Para Silvana Parente, o uso do crédito é feito pelo consumidor, muitas vezes, sem que sejam medidas as consequências. "Nós temos uma cultura muito de comprar a prazo com o cartão de crédito. Muita gente não percebe que está pagando tarifas, que se não pagar o valor daquela fatura na data exigida vai pagar uma taxa de juros altíssima e aquilo se transforma em um superendividamento", detalha a vice-presidente do Corecon-CE.
Não se trata, entretanto, de uma problemática unilateral na qual somente o consumidor é o culpado, na avaliação de Silvana Parente. "Por outro lado, há uma oferta desenfreada de crédito, com uma abordagem agressiva para estimular o consumo. A facilidade muito grande na obtenção de crédito para consumo é muito grande, mas quando é crédito para produzir, com exceção do Banco do Nordeste, não é tão fácil conseguir", explica.
Apesar disso, o cartão de crédito não necessariamente representa um vilão. É outro mito comum, de acordo com a economista-chefe do SPC Brasil, Marcela Kawauti. Ela lembra que, ao contrair uma dívida usando o cartão de crédito, o consumidor se torna endividado, mas isso não é algo ruim se ele sabe como administrar aquele débito, estabelecendo meios para honrar o pagamento quando necessário.
"A dívida pode ser vilã, mas não é vilã em si. O problema é que o consumidor toma essa dívida de uma forma ruim. Se o consumidor pega o cartão de crédito para comprar, por exemplo, uma roupa cara, algo que ele realmente não precisa, aí se trata de algo ruim. Se é um imprevisto para fazer uma compra na farmácia, uma necessidade e que o consumidor sabe que vai ter condições de arcar, pode ser uma boa ideia. O problema é quanto o consumidor quer usar o cartão de crédito para simplesmente tudo e esquece de fazer as contas para saber se vai conseguir pagar aquela compra", aponta Marcela.
O problema é quando a dívida vira a temida bola de neve e, consequentemente, cai na inadimplência, traduzindo-se em juros altíssimos. É considerado inadimplente aquele endividado que se compromete a efetuar o pagamento de uma parcela ou do total da dívida em determinada data e não o faz, nem no prazo de vencimento, nem nos 90 dias seguintes.
Poupança
Mas, e a reserva financeira para momentos de emergência? Marcela Kawauti explica que, apesar da ampla recomendação dos economistas sobre ter recursos para uma possível situação adversa e mesmo após uma severa crise econômica, o brasileiro continua priorizando o pensamento em um curto prazo.
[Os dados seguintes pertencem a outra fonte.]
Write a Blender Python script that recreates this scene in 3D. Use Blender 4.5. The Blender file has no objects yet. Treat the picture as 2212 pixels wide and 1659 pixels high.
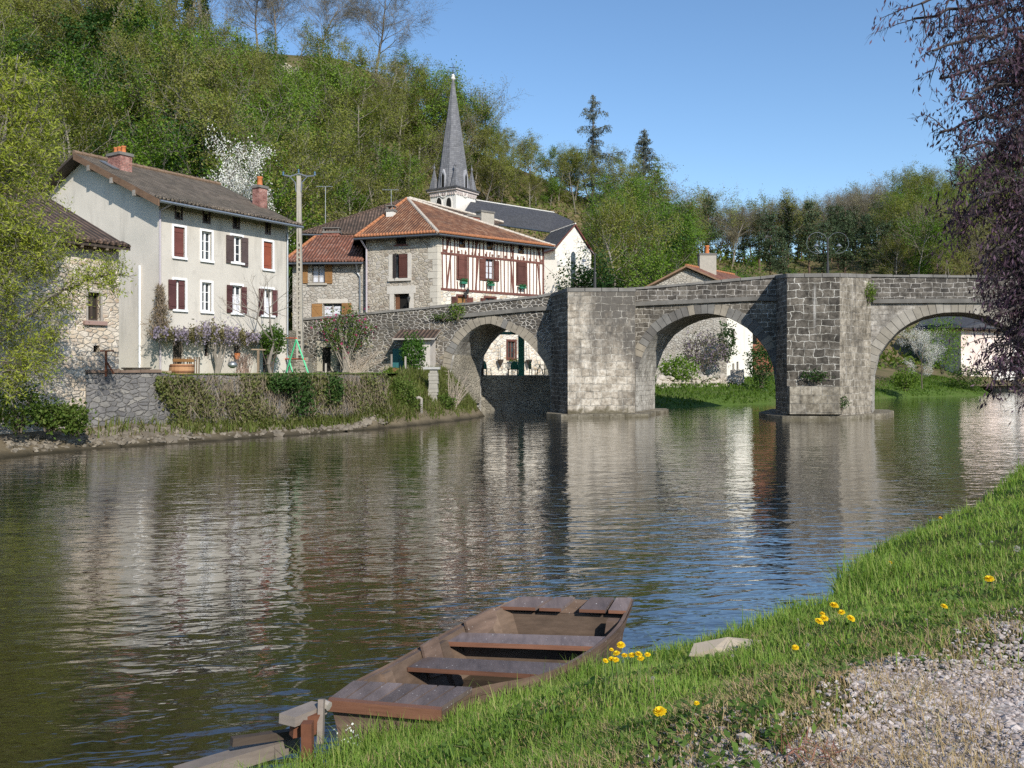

"O consumidor ainda acha muito mais gostoso gastar hoje do que guardar dinheiro para um projeto futuro, que muitas vezes, ele nem sabe quando vai acontecer. As pessoas ficam focadas no curto prazo e quando percebem já é tarde mais", aponta Kawati, acrescentando que fica ainda mais difícil quando não existe o apoio da família quanto às despesas realizadas. "O importante é envolver todo mundo: o parceiro e as crianças também". Assim, fica mais difícil desistir das metas e continuar efetuando as práticas.
A economista-chefe considera que houve evolução na propagação do tema nos últimos anos, mas que o consumidor ainda tem muito a aprender e, principalmente, muito a colocar em prática. "O que a gente também vê muito é que, em alguns casos, as pessoas sabem do que precisa ser feito. Elas sabem da importância de fazer um planejamento financeiro, de ter uma reserva, mas acabam não aplicando isso no seu dia a dia".